* _What is needed_: Track down the lines that contain "Measure" and copy them.

* _Data excerpts_:

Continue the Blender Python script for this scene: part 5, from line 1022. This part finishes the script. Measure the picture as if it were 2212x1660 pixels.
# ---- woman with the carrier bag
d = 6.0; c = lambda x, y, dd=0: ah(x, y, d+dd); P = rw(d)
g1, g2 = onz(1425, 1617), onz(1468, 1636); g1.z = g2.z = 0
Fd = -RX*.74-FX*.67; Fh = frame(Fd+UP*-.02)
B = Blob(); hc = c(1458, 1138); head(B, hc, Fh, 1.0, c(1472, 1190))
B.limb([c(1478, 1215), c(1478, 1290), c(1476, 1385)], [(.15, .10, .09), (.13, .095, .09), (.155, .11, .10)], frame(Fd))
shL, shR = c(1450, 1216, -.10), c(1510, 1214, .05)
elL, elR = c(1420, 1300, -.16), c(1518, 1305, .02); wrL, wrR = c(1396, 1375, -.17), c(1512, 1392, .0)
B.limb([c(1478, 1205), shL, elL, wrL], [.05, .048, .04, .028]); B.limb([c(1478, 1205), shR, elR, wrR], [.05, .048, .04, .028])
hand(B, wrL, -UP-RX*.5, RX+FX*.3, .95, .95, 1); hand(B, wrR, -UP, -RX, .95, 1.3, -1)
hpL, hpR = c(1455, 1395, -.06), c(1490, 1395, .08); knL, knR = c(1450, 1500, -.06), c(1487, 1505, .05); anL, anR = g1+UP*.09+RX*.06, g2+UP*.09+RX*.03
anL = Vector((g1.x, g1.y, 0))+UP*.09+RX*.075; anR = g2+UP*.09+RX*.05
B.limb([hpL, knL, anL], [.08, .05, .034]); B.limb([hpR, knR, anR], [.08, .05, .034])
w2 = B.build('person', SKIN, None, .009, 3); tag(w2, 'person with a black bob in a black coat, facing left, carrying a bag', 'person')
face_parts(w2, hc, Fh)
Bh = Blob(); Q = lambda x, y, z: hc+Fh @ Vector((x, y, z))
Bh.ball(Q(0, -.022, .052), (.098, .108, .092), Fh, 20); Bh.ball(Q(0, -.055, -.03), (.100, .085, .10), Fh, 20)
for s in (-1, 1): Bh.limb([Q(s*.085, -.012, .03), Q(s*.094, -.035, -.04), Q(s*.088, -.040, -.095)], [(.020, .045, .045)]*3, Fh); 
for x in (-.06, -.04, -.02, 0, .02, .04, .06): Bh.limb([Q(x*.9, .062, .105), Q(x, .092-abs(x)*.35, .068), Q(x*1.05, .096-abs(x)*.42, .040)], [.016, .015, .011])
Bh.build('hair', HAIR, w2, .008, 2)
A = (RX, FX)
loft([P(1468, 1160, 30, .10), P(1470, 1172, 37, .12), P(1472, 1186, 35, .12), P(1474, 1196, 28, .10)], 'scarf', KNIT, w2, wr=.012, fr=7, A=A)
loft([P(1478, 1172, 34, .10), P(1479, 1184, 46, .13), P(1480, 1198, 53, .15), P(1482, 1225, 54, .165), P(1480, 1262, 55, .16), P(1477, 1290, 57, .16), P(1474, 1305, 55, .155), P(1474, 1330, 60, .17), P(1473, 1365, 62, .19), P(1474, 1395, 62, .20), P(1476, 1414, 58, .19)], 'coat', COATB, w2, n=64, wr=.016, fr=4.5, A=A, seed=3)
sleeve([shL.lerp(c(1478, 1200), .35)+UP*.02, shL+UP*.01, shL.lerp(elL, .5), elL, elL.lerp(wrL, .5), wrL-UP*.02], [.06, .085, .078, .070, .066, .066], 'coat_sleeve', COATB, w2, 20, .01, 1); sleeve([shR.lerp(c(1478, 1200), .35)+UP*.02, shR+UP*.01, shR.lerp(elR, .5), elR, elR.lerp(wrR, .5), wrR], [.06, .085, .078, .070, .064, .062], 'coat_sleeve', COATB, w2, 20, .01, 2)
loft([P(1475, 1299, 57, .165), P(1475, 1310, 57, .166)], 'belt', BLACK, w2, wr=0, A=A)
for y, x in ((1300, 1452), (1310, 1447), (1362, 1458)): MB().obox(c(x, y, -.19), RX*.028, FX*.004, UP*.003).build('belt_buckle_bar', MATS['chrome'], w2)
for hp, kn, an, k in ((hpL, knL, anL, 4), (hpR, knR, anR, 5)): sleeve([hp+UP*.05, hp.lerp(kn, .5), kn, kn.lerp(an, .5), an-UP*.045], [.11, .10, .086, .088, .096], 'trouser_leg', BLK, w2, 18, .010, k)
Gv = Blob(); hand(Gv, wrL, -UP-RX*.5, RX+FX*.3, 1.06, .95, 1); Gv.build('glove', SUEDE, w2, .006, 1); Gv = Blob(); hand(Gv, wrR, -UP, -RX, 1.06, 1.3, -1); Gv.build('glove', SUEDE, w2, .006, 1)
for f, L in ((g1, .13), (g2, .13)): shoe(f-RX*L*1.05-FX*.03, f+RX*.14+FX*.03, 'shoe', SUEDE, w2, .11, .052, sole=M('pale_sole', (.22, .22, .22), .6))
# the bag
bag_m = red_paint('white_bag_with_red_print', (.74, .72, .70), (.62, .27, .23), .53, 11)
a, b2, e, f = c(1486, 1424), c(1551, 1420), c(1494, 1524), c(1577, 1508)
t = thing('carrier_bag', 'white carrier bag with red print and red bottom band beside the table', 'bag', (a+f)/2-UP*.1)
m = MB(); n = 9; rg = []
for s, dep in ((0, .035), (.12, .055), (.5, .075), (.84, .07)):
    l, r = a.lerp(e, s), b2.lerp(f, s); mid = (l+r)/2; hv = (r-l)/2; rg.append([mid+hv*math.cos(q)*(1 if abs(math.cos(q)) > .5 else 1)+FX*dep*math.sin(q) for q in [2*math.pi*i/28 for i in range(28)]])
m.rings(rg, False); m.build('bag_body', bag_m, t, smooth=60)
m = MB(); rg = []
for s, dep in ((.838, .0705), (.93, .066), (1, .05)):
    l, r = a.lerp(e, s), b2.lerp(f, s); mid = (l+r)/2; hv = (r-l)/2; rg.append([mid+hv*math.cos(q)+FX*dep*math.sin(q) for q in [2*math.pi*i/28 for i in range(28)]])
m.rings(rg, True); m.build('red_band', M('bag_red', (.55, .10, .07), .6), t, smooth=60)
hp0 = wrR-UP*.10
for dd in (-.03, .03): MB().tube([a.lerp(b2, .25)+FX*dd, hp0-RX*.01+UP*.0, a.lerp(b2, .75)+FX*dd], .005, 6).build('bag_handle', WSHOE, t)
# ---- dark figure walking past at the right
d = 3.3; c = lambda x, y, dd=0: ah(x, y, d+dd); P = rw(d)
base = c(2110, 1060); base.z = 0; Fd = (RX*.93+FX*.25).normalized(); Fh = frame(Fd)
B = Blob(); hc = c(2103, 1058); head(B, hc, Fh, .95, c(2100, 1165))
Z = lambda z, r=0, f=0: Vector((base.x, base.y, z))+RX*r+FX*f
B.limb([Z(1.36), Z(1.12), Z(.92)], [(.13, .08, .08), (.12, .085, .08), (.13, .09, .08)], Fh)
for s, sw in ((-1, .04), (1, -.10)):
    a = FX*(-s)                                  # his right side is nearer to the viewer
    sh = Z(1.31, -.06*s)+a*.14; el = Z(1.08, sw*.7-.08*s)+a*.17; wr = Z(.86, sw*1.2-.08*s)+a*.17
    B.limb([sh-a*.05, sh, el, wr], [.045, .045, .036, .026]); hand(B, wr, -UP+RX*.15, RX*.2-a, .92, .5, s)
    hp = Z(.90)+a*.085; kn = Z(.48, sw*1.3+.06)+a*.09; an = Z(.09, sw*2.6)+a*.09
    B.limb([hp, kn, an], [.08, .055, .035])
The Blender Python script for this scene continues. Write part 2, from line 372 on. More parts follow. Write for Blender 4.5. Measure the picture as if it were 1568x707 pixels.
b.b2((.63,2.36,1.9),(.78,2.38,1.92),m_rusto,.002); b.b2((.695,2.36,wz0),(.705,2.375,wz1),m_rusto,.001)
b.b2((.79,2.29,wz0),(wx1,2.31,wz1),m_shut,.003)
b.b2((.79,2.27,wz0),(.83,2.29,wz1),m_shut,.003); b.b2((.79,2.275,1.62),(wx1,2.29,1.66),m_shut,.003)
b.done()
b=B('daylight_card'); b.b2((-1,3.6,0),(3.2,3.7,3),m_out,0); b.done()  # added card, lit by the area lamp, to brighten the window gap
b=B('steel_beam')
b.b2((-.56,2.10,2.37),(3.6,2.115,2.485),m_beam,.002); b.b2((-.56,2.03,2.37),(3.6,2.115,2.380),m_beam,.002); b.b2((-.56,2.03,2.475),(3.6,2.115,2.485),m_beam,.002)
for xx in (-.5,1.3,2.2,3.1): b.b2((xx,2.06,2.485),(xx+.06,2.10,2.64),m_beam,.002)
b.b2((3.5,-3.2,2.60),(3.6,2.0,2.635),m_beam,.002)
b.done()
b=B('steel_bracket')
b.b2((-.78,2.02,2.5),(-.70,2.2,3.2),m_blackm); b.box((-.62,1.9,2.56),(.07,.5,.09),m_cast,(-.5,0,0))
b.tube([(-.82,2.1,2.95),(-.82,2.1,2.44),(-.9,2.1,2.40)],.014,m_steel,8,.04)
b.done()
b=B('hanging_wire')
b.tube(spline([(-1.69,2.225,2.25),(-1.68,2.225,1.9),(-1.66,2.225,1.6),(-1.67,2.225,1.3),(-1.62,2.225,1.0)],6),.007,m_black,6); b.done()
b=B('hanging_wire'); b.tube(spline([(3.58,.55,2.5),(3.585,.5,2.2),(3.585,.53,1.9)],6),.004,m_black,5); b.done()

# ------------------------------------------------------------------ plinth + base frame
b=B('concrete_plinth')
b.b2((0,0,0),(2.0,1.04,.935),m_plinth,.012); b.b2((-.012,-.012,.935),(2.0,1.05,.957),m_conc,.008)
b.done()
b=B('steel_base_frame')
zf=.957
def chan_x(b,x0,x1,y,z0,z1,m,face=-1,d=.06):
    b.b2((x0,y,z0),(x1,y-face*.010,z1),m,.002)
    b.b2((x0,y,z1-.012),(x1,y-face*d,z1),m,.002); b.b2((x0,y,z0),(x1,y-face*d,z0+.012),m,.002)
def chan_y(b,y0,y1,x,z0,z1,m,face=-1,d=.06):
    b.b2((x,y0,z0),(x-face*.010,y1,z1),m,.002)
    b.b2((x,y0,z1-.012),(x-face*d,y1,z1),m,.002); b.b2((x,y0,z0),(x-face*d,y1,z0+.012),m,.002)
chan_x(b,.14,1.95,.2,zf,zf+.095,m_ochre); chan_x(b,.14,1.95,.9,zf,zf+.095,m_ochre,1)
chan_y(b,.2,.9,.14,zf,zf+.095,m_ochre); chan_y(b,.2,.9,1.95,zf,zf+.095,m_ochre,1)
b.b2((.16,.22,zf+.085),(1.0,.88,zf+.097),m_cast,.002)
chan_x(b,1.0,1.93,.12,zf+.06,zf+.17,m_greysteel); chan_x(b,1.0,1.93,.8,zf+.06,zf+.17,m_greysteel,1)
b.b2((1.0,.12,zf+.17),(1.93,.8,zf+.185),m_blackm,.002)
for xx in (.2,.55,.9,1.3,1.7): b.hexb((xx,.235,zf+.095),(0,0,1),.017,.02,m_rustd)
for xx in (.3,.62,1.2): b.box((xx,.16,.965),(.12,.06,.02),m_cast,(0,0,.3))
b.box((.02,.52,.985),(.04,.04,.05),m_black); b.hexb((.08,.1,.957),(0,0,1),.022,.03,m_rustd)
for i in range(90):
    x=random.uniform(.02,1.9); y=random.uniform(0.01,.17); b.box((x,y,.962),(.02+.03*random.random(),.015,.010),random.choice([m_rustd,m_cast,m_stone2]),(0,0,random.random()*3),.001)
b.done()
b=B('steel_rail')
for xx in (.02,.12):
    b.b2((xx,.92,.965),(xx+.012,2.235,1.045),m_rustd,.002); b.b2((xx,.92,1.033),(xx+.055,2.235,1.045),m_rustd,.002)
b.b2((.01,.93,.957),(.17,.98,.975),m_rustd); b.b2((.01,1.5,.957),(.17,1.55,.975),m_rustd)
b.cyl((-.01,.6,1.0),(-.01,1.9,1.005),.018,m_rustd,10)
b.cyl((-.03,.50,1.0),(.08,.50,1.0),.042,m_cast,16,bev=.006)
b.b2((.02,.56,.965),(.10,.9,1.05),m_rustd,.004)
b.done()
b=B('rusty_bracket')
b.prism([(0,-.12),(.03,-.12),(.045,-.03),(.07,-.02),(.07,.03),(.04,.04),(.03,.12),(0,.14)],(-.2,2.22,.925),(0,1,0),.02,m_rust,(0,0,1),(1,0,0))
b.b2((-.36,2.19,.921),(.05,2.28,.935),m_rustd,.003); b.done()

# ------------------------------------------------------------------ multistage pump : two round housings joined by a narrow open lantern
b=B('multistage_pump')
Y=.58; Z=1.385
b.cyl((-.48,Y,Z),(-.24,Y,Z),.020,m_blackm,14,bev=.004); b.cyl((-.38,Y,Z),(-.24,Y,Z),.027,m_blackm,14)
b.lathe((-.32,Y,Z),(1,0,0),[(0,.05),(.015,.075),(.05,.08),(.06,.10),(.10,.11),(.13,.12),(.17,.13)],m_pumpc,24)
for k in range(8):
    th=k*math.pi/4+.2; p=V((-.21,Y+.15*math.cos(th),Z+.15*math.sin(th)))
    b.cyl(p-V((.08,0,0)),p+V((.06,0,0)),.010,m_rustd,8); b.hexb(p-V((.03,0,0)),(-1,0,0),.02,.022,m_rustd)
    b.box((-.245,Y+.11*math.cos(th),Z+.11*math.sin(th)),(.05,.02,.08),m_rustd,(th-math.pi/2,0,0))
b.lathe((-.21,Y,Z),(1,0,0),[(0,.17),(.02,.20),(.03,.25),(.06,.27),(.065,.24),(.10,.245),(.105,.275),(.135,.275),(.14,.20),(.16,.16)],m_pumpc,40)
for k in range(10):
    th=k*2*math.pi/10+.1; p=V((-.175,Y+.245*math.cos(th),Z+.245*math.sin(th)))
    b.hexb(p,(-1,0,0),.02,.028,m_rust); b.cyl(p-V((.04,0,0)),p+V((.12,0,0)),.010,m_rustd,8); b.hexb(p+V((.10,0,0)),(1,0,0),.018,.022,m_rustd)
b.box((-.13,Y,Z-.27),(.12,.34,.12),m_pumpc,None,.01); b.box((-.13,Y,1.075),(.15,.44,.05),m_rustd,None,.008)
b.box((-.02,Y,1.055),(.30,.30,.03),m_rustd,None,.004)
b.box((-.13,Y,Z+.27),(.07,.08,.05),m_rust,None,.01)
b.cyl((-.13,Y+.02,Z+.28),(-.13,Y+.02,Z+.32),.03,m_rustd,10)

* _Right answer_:
Continue the Blender Python script for this scene: part 5, from line 1022. This part finishes the script. Measure the picture as if it were 2212x1660 pixels.
The Blender Python script for this scene continues. Write part 2, from line 372 on. More parts follow. Write for Blender 4.5. Measure the picture as if it were 1568x707 pixels.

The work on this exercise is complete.